> _Provided material_:
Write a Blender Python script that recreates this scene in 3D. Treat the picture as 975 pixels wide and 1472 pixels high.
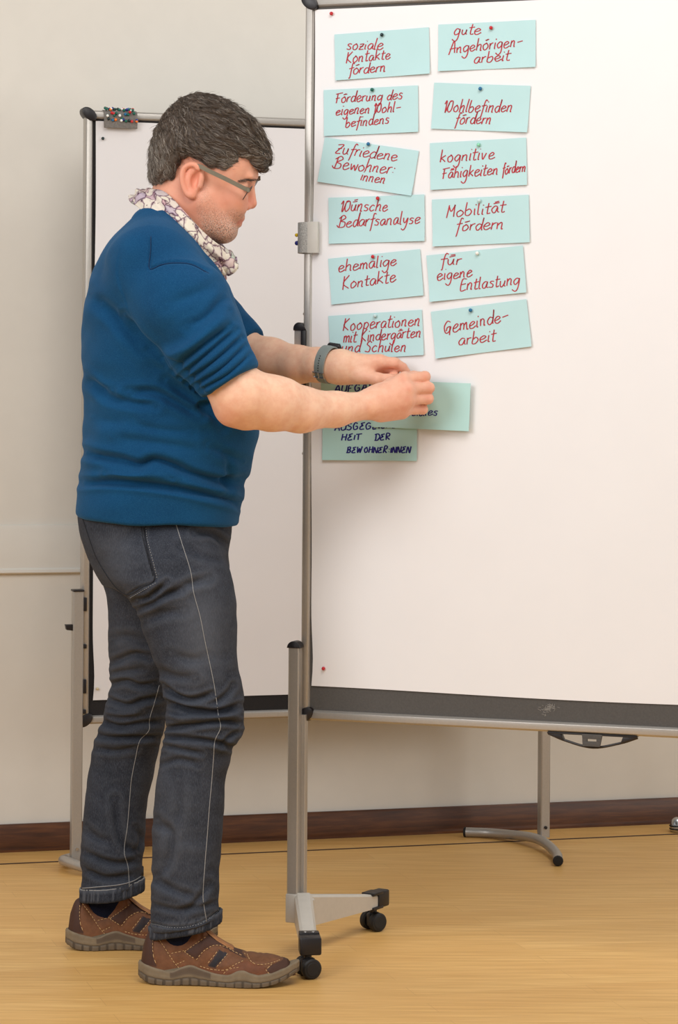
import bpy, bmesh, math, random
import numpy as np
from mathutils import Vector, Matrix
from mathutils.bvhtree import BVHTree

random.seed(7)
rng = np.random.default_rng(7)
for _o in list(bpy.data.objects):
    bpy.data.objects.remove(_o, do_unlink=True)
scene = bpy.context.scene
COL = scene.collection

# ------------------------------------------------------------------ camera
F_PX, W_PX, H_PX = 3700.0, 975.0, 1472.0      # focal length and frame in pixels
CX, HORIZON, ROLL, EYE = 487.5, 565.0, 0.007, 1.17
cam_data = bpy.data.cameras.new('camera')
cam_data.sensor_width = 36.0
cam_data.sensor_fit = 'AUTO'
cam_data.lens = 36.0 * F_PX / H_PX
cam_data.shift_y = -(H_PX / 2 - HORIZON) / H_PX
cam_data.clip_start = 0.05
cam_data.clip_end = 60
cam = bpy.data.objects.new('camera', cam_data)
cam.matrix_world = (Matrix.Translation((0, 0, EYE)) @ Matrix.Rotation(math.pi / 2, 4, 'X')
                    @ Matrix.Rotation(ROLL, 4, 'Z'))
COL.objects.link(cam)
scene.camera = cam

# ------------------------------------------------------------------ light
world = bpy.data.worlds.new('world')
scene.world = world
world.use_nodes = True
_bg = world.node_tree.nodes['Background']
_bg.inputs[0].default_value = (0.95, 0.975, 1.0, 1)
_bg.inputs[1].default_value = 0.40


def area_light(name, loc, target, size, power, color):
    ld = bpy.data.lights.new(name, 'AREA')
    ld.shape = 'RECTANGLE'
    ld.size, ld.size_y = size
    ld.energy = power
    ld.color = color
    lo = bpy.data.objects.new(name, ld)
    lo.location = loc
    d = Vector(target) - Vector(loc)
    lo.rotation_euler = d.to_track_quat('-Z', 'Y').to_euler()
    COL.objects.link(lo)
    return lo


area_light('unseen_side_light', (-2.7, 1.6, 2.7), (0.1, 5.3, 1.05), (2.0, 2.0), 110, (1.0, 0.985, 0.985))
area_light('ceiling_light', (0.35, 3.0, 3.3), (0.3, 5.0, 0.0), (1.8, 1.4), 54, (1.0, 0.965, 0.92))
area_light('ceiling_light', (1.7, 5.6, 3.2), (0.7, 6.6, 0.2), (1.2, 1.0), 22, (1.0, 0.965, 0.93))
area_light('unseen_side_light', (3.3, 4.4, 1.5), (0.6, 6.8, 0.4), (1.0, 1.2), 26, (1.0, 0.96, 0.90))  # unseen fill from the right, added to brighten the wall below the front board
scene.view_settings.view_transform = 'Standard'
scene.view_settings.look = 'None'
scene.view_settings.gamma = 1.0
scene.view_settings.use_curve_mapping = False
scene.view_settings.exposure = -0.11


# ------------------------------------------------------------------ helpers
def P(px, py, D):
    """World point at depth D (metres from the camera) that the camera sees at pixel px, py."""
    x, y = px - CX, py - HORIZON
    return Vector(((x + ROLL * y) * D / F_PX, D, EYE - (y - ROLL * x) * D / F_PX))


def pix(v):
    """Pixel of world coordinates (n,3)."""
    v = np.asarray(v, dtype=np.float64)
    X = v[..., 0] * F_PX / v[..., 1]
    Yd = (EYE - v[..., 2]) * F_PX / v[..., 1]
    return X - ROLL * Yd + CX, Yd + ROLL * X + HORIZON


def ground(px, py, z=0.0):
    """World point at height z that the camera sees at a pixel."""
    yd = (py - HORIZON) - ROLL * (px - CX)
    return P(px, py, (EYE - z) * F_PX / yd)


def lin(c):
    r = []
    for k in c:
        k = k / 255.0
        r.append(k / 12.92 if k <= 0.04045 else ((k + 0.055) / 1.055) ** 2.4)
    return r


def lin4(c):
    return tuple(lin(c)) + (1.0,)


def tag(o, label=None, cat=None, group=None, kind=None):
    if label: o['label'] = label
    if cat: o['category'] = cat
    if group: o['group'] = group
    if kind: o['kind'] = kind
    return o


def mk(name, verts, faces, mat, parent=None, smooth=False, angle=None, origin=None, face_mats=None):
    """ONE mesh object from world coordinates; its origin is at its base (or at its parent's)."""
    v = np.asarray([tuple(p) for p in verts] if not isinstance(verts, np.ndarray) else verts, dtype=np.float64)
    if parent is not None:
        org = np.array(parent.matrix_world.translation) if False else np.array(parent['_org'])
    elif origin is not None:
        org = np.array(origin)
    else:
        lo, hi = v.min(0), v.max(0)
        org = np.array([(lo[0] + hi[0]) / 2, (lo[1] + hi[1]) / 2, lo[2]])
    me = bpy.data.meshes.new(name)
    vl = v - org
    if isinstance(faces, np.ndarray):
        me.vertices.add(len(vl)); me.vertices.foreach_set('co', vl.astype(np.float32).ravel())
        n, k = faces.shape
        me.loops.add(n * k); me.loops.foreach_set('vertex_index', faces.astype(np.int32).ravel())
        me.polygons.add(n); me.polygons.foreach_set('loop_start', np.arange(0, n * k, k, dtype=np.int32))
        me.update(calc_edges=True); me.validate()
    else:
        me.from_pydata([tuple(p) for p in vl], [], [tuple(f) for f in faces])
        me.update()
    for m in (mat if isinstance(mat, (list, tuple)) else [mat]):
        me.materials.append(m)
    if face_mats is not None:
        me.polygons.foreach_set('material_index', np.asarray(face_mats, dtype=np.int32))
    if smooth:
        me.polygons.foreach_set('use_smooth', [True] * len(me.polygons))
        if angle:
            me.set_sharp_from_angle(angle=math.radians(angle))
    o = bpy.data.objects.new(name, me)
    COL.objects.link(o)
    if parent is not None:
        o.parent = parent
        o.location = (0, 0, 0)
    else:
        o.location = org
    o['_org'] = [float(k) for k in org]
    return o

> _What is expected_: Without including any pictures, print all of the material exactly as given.

> _Solution for this task_:
Write a Blender Python script that recreates this scene in 3D. Treat the picture as 975 pixels wide and 1472 pixels high.
import bpy, bmesh, math, random
import numpy as np
from mathutils import Vector, Matrix
from mathutils.bvhtree import BVHTree

random.seed(7)
rng = np.random.default_rng(7)
for _o in list(bpy.data.objects):
    bpy.data.objects.remove(_o, do_unlink=True)
scene = bpy.context.scene
COL = scene.collection

# ------------------------------------------------------------------ camera
F_PX, W_PX, H_PX = 3700.0, 975.0, 1472.0      # focal length and frame in pixels
CX, HORIZON, ROLL, EYE = 487.5, 565.0, 0.007, 1.17
cam_data = bpy.data.cameras.new('camera')
cam_data.sensor_width = 36.0
cam_data.sensor_fit = 'AUTO'
cam_data.lens = 36.0 * F_PX / H_PX
cam_data.shift_y = -(H_PX / 2 - HORIZON) / H_PX
cam_data.clip_start = 0.05
cam_data.clip_end = 60
cam = bpy.data.objects.new('camera', cam_data)
cam.matrix_world = (Matrix.Translation((0, 0, EYE)) @ Matrix.Rotation(math.pi / 2, 4, 'X')
                    @ Matrix.Rotation(ROLL, 4, 'Z'))
COL.objects.link(cam)
scene.camera = cam

# ------------------------------------------------------------------ light
world = bpy.data.worlds.new('world')
scene.world = world
world.use_nodes = True
_bg = world.node_tree.nodes['Background']
_bg.inputs[0].default_value = (0.95, 0.975, 1.0, 1)
_bg.inputs[1].default_value = 0.40


def area_light(name, loc, target, size, power, color):
    ld = bpy.data.lights.new(name, 'AREA')
    ld.shape = 'RECTANGLE'
    ld.size, ld.size_y = size
    ld.energy = power
    ld.color = color
    lo = bpy.data.objects.new(name, ld)
    lo.location = loc
    d = Vector(target) - Vector(loc)
    lo.rotation_euler = d.to_track_quat('-Z', 'Y').to_euler()
    COL.objects.link(lo)
    return lo


area_light('unseen_side_light', (-2.7, 1.6, 2.7), (0.1, 5.3, 1.05), (2.0, 2.0), 110, (1.0, 0.985, 0.985))
area_light('ceiling_light', (0.35, 3.0, 3.3), (0.3, 5.0, 0.0), (1.8, 1.4), 54, (1.0, 0.965, 0.92))
area_light('ceiling_light', (1.7, 5.6, 3.2), (0.7, 6.6, 0.2), (1.2, 1.0), 22, (1.0, 0.965, 0.93))
area_light('unseen_side_light', (3.3, 4.4, 1.5), (0.6, 6.8, 0.4), (1.0, 1.2), 26, (1.0, 0.96, 0.90))  # unseen fill from the right, added to brighten the wall below the front board
scene.view_settings.view_transform = 'Standard'
scene.view_settings.look = 'None'
scene.view_settings.gamma = 1.0
scene.view_settings.use_curve_mapping = False
scene.view_settings.exposure = -0.11


# ------------------------------------------------------------------ helpers
def P(px, py, D):
    """World point at depth D (metres from the camera) that the camera sees at pixel px, py."""
    x, y = px - CX, py - HORIZON
    return Vector(((x + ROLL * y) * D / F_PX, D, EYE - (y - ROLL * x) * D / F_PX))


def pix(v):
    """Pixel of world coordinates (n,3)."""
    v = np.asarray(v, dtype=np.float64)
    X = v[..., 0] * F_PX / v[..., 1]
    Yd = (EYE - v[..., 2]) * F_PX / v[..., 1]
    return X - ROLL * Yd + CX, Yd + ROLL * X + HORIZON


def ground(px, py, z=0.0):
    """World point at height z that the camera sees at a pixel."""
    yd = (py - HORIZON) - ROLL * (px - CX)
    return P(px, py, (EYE - z) * F_PX / yd)


def lin(c):
    r = []
    for k in c:
        k = k / 255.0
        r.append(k / 12.92 if k <= 0.04045 else ((k + 0.055) / 1.055) ** 2.4)
    return r


def lin4(c):
    return tuple(lin(c)) + (1.0,)


def tag(o, label=None, cat=None, group=None, kind=None):
    if label: o['label'] = label
    if cat: o['category'] = cat
    if group: o['group'] = group
    if kind: o['kind'] = kind
    return o


def mk(name, verts, faces, mat, parent=None, smooth=False, angle=None, origin=None, face_mats=None):
    """ONE mesh object from world coordinates; its origin is at its base (or at its parent's)."""
    v = np.asarray([tuple(p) for p in verts] if not isinstance(verts, np.ndarray) else verts, dtype=np.float64)
    if parent is not None:
        org = np.array(parent.matrix_world.translation) if False else np.array(parent['_org'])
    elif origin is not None:
        org = np.array(origin)
    else:
        lo, hi = v.min(0), v.max(0)
        org = np.array([(lo[0] + hi[0]) / 2, (lo[1] + hi[1]) / 2, lo[2]])
    me = bpy.data.meshes.new(name)
    vl = v - org
    if isinstance(faces, np.ndarray):
        me.vertices.add(len(vl)); me.vertices.foreach_set('co', vl.astype(np.float32).ravel())
        n, k = faces.shape
        me.loops.add(n * k); me.loops.foreach_set('vertex_index', faces.astype(np.int32).ravel())
        me.polygons.add(n); me.polygons.foreach_set('loop_start', np.arange(0, n * k, k, dtype=np.int32))
        me.update(calc_edges=True); me.validate()
    else:
        me.from_pydata([tuple(p) for p in vl], [], [tuple(f) for f in faces])
        me.update()
    for m in (mat if isinstance(mat, (list, tuple)) else [mat]):
        me.materials.append(m)
    if face_mats is not None:
        me.polygons.foreach_set('material_index', np.asarray(face_mats, dtype=np.int32))
    if smooth:
        me.polygons.foreach_set('use_smooth', [True] * len(me.polygons))
        if angle:
            me.set_sharp_from_angle(angle=math.radians(angle))
    o = bpy.data.objects.new(name, me)
    COL.objects.link(o)
    if parent is not None:
        o.parent = parent
        o.location = (0, 0, 0)
    else:
        o.location = org
    o['_org'] = [float(k) for k in org]
    return o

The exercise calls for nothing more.